### Your goal
Everything from the line containing "Generate a Blender" through the line containing "COL = S.collection" must be written out exactly, and nothing more; leave any pictures out.

# START OF Data rows

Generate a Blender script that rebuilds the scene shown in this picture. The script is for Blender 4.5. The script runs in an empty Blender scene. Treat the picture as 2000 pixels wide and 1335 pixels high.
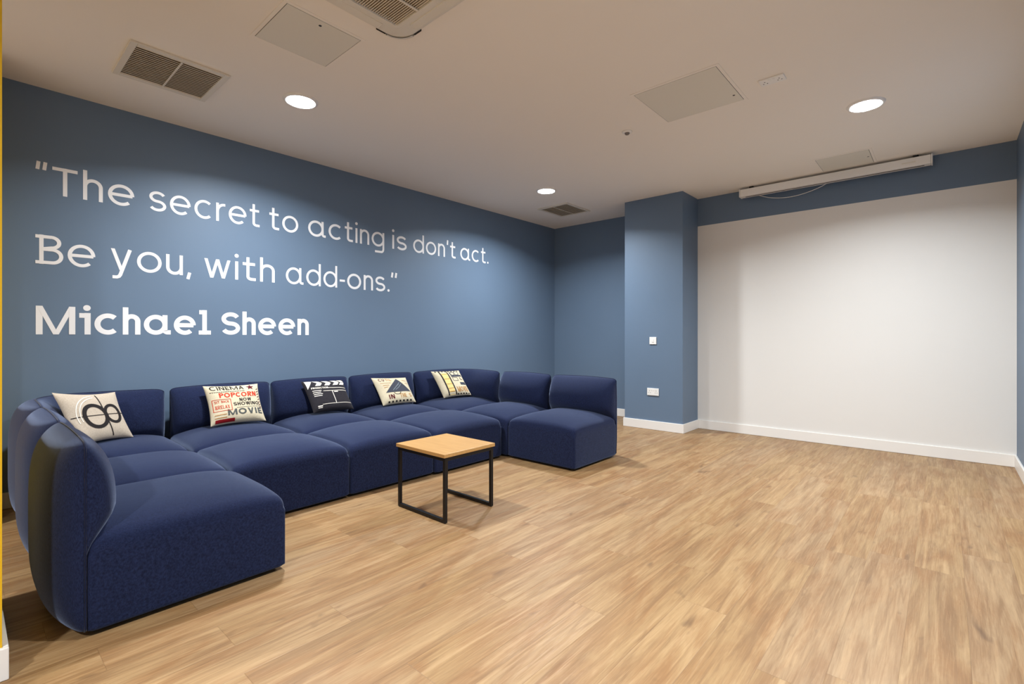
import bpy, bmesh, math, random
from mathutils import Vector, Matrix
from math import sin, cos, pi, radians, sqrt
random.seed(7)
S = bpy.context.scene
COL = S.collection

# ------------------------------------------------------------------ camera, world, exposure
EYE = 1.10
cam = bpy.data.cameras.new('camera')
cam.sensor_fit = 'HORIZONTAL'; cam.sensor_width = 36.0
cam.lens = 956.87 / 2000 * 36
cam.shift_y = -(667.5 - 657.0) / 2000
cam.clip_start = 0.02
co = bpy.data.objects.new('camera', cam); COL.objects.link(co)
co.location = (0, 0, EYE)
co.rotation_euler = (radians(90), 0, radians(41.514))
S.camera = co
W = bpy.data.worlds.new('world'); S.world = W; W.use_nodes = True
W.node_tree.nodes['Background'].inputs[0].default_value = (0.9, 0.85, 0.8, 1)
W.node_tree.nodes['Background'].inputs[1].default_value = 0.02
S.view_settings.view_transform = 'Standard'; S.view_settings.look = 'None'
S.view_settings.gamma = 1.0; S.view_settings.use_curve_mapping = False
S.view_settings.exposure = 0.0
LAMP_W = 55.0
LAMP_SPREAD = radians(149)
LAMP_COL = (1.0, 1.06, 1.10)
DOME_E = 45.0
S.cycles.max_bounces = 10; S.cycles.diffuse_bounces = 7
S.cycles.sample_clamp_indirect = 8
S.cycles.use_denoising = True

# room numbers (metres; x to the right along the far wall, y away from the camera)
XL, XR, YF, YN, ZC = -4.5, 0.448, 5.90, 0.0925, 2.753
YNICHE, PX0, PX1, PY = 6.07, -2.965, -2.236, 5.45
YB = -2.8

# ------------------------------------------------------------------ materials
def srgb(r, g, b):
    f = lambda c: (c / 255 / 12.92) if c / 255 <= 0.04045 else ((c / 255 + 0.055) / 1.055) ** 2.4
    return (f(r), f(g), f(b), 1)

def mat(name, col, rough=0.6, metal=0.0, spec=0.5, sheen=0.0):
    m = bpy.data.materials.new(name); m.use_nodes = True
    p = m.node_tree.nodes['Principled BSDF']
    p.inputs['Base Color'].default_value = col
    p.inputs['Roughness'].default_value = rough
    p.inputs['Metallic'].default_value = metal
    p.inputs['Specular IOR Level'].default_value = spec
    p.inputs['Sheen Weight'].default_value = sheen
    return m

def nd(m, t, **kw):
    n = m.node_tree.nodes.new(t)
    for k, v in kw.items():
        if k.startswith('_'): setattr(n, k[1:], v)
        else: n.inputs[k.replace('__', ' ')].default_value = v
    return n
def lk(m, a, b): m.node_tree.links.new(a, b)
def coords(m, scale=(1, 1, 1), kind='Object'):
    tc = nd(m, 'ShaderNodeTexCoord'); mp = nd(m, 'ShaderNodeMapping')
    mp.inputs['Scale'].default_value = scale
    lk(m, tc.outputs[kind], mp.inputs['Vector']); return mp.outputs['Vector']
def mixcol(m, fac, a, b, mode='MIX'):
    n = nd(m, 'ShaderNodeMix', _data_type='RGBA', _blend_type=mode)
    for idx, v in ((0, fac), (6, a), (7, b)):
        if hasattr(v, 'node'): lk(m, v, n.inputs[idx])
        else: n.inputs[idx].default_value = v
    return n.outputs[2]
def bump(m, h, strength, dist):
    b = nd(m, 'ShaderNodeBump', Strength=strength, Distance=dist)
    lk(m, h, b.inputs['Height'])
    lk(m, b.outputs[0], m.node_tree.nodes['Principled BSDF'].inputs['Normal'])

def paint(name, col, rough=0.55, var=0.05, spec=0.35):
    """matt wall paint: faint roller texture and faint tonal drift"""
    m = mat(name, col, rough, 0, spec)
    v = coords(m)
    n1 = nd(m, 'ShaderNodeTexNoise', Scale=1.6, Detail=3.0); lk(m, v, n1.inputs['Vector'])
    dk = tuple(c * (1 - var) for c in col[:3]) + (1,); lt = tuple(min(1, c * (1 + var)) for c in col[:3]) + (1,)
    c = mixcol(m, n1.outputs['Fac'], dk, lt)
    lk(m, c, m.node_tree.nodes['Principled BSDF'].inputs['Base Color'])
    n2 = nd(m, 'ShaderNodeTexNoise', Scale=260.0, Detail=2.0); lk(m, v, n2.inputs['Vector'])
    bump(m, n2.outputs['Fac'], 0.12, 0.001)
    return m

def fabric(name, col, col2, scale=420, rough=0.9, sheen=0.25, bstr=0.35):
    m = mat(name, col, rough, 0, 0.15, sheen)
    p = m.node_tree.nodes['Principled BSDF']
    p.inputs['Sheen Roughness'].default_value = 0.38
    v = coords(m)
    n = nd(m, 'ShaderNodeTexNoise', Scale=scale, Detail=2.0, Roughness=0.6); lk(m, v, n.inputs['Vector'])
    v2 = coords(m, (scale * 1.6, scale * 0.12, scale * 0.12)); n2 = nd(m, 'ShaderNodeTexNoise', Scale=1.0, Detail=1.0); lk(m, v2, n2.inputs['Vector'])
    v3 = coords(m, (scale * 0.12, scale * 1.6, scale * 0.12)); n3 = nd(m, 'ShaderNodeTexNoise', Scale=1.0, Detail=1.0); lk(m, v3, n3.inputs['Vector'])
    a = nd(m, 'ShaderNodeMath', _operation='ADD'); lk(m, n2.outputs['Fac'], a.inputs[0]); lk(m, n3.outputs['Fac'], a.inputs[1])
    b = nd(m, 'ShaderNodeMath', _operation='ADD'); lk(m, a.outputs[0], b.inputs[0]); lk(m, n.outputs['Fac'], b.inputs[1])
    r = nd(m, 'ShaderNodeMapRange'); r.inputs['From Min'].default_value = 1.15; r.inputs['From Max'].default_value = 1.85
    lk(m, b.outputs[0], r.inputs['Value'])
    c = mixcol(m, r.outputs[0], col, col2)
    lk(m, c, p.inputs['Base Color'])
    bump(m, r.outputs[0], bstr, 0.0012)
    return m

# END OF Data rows
# START OF Data rows

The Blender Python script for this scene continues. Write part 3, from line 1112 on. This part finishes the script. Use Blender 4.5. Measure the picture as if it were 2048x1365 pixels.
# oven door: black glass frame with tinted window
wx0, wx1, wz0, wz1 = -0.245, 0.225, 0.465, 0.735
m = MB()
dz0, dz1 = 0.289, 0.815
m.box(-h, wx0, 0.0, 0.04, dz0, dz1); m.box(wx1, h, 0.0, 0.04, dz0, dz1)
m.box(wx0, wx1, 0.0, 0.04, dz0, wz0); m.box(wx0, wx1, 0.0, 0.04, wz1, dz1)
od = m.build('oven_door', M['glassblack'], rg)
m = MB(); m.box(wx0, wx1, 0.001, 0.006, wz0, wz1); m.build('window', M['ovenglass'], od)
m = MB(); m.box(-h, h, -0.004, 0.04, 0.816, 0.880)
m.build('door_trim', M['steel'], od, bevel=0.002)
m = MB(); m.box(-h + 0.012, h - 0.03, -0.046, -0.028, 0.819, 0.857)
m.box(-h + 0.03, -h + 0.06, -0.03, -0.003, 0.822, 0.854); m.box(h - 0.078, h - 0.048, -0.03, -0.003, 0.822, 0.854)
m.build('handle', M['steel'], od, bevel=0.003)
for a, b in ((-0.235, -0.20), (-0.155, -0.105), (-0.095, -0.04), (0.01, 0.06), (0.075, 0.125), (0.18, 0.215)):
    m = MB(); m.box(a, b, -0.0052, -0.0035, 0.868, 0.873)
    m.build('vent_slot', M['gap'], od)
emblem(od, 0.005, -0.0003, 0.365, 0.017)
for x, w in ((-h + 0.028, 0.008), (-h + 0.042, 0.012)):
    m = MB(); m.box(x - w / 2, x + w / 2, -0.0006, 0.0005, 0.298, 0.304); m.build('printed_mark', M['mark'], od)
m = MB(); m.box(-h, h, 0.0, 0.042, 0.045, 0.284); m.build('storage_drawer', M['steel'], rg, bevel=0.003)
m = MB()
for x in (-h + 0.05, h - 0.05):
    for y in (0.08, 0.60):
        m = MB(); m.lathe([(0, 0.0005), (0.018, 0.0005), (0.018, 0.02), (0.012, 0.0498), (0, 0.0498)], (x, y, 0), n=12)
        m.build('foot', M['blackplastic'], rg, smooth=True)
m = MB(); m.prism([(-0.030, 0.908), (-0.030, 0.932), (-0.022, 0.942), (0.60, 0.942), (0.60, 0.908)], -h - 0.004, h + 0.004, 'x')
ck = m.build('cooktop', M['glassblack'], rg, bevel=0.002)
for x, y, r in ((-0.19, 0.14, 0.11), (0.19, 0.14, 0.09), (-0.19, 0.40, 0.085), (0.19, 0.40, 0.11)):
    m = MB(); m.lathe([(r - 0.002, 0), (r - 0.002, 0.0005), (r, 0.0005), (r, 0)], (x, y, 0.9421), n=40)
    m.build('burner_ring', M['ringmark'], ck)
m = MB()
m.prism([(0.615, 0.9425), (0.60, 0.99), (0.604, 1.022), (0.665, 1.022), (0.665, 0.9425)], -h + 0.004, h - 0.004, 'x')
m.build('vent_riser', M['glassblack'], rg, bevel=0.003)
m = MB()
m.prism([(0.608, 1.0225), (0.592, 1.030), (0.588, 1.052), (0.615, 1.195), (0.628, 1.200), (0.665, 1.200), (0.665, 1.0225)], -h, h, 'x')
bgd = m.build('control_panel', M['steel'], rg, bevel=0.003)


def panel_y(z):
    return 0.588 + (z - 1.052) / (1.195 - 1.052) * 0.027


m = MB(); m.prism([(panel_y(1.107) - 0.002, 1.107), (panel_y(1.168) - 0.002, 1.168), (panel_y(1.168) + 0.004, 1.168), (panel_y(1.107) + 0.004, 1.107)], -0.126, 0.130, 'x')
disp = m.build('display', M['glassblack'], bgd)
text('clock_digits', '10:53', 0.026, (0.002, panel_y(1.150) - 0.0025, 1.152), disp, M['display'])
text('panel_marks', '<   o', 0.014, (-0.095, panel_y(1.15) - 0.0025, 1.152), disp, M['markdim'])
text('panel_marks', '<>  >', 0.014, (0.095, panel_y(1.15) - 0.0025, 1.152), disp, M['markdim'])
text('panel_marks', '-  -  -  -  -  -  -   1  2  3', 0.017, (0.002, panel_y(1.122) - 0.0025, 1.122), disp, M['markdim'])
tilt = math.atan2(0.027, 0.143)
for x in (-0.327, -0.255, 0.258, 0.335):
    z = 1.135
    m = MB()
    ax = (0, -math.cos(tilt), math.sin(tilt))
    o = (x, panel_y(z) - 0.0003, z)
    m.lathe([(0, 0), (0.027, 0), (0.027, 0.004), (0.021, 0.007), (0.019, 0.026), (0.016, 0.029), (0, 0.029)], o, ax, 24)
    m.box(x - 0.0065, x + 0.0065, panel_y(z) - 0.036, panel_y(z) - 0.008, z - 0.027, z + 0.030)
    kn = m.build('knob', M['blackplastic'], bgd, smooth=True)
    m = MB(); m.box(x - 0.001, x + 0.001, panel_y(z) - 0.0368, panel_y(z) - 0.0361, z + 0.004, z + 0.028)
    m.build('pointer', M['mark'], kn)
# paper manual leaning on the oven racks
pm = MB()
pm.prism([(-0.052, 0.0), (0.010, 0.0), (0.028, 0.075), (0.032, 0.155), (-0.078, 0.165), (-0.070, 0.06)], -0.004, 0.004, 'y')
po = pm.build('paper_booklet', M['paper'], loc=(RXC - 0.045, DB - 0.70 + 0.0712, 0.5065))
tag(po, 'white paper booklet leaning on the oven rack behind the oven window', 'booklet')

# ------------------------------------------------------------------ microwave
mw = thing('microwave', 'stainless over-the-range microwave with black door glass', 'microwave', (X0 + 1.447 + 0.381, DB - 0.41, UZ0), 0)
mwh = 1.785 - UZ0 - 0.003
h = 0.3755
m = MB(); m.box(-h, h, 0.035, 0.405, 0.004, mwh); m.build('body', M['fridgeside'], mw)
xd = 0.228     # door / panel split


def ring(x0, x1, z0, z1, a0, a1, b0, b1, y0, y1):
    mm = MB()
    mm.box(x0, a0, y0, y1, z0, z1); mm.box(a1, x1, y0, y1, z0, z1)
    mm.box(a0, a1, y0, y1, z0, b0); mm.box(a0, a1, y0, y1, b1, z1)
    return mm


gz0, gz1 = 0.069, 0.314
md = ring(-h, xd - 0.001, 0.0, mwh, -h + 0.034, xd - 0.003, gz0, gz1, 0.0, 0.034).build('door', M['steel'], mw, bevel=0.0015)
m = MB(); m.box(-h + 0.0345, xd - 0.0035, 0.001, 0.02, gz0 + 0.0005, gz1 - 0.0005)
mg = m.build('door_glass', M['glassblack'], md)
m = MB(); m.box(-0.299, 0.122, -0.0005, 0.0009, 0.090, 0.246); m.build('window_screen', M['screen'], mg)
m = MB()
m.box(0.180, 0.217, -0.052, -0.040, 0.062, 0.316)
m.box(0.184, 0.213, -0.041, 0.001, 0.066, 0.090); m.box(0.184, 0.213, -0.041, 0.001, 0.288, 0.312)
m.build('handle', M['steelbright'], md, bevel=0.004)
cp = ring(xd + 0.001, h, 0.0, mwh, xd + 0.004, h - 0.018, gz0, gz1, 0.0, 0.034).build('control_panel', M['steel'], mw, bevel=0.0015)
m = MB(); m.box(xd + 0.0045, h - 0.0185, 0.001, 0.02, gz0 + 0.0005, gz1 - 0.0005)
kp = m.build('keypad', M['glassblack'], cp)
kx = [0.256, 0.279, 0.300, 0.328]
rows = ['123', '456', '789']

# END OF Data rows

### Correct response
Generate a Blender script that rebuilds the scene shown in this picture. The script is for Blender 4.5. The script runs in an empty Blender scene. Treat the picture as 2000 pixels wide and 1335 pixels high.
import bpy, bmesh, math, random
from mathutils import Vector, Matrix
from math import sin, cos, pi, radians, sqrt
random.seed(7)
S = bpy.context.scene
COL = S.collection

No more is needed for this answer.